Dual flash steam cycle (DFSC) is a proven technology to produce power from hot geothermal water. However, in a DFSC, substantial exergy destruction occurs during the two flashing processes. A good amount of thermal energy is also lost with the saturated water exiting the low-pressure vapour separator (LPVS). In the present study, saturated water exiting the high-pressure vapour separator (HPVS) of the geothermal flash steam cycle is used as the motive stream of an ejector. The ejector enhances the pressure of the steam exiting the high-pressure turbine. The steam exits the diffuser of the ejector at a two-phase state. The dry saturated vapour separated from this two-phase steam is expanded through a low-pressure turbine to produce some power output.
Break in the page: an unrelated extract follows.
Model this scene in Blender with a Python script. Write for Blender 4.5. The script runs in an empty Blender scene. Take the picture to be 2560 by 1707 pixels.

It is observed that the use of the ejector helps to reduce the exergy loss with the mass of geothermal water entering into the injection well. For 210 °C geo-fluid temperature, the maximum achievable power output of the flash steam cycle with ejector (FSCWE) is 6.67% higher compared to that of the baseline DFSC. While delivering the maximum power at said geo-fluid temperature, the use of the ejector also reduces the levelized cost of electricity (LCOE) by 4.5% compared to that of the baseline cycle.